# Dataset content:
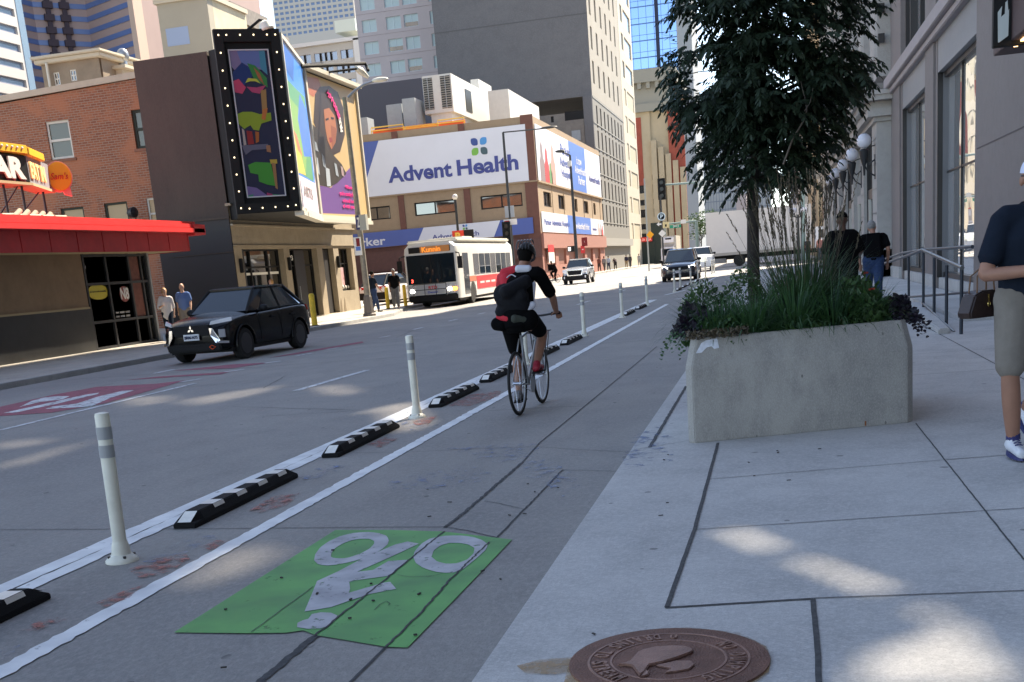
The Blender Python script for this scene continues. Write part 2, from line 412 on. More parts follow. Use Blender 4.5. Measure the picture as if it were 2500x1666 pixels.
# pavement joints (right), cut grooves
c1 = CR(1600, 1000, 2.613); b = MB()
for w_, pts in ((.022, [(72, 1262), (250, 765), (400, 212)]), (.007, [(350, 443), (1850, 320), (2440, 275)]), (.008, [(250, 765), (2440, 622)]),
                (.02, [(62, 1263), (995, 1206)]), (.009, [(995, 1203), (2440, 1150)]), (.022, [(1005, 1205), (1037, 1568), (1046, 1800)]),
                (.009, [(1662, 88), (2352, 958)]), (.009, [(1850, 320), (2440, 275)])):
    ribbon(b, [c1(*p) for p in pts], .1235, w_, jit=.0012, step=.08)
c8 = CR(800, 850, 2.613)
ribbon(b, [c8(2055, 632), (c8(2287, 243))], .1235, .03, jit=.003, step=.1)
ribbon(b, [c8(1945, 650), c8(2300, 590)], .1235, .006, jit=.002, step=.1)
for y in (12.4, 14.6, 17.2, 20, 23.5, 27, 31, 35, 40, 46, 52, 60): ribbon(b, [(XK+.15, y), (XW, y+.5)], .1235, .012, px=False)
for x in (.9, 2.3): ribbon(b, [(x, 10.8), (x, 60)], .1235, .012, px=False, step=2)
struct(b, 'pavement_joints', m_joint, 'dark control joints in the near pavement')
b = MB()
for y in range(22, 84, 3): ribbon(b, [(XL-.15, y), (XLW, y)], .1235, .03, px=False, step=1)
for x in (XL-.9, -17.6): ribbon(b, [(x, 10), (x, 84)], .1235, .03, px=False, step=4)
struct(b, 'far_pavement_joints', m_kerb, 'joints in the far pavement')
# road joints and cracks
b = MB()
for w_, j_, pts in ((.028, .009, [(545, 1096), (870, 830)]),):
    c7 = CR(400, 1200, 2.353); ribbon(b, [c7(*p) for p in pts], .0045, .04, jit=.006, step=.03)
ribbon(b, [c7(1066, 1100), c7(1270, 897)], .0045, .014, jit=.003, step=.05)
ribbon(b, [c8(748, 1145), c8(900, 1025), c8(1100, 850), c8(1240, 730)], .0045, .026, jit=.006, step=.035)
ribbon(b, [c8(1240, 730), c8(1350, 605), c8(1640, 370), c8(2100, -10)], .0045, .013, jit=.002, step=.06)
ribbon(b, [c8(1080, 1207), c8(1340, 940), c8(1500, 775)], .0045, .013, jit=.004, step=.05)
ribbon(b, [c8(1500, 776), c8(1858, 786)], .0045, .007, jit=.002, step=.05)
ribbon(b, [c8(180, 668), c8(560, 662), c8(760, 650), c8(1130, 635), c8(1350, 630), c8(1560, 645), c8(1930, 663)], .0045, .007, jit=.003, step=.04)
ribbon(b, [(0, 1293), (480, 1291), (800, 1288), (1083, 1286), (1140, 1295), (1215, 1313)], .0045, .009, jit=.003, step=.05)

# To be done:
Would you return the data exactly as written, without the pictures?

# Answer to the task:
The Blender Python script for this scene continues. Write part 2, from line 412 on. More parts follow. Use Blender 4.5. Measure the picture as if it were 2500x1666 pixels.
# pavement joints (right), cut grooves
c1 = CR(1600, 1000, 2.613); b = MB()
for w_, pts in ((.022, [(72, 1262), (250, 765), (400, 212)]), (.007, [(350, 443), (1850, 320), (2440, 275)]), (.008, [(250, 765), (2440, 622)]),
                (.02, [(62, 1263), (995, 1206)]), (.009, [(995, 1203), (2440, 1150)]), (.022, [(1005, 1205), (1037, 1568), (1046, 1800)]),
                (.009, [(1662, 88), (2352, 958)]), (.009, [(1850, 320), (2440, 275)])):
    ribbon(b, [c1(*p) for p in pts], .1235, w_, jit=.0012, step=.08)
c8 = CR(800, 850, 2.613)
ribbon(b, [c8(2055, 632), (c8(2287, 243))], .1235, .03, jit=.003, step=.1)
ribbon(b, [c8(1945, 650), c8(2300, 590)], .1235, .006, jit=.002, step=.1)
for y in (12.4, 14.6, 17.2, 20, 23.5, 27, 31, 35, 40, 46, 52, 60): ribbon(b, [(XK+.15, y), (XW, y+.5)], .1235, .012, px=False)
for x in (.9, 2.3): ribbon(b, [(x, 10.8), (x, 60)], .1235, .012, px=False, step=2)
struct(b, 'pavement_joints', m_joint, 'dark control joints in the near pavement')
b = MB()
for y in range(22, 84, 3): ribbon(b, [(XL-.15, y), (XLW, y)], .1235, .03, px=False, step=1)
for x in (XL-.9, -17.6): ribbon(b, [(x, 10), (x, 84)], .1235, .03, px=False, step=4)
struct(b, 'far_pavement_joints', m_kerb, 'joints in the far pavement')
# road joints and cracks
b = MB()
for w_, j_, pts in ((.028, .009, [(545, 1096), (870, 830)]),):
    c7 = CR(400, 1200, 2.353); ribbon(b, [c7(*p) for p in pts], .0045, .04, jit=.006, step=.03)
ribbon(b, [c7(1066, 1100), c7(1270, 897)], .0045, .014, jit=.003, step=.05)
ribbon(b, [c8(748, 1145), c8(900, 1025), c8(1100, 850), c8(1240, 730)], .0045, .026, jit=.006, step=.035)
ribbon(b, [c8(1240, 730), c8(1350, 605), c8(1640, 370), c8(2100, -10)], .0045, .013, jit=.002, step=.06)
ribbon(b, [c8(1080, 1207), c8(1340, 940), c8(1500, 775)], .0045, .013, jit=.004, step=.05)
ribbon(b, [c8(1500, 776), c8(1858, 786)], .0045, .007, jit=.002, step=.05)
ribbon(b, [c8(180, 668), c8(560, 662), c8(760, 650), c8(1130, 635), c8(1350, 630), c8(1560, 645), c8(1930, 663)], .0045, .007, jit=.003, step=.04)
ribbon(b, [(0, 1293), (480, 1291), (800, 1288), (1083, 1286), (1140, 1295), (1215, 1313)], .0045, .009, jit=.003, step=.05)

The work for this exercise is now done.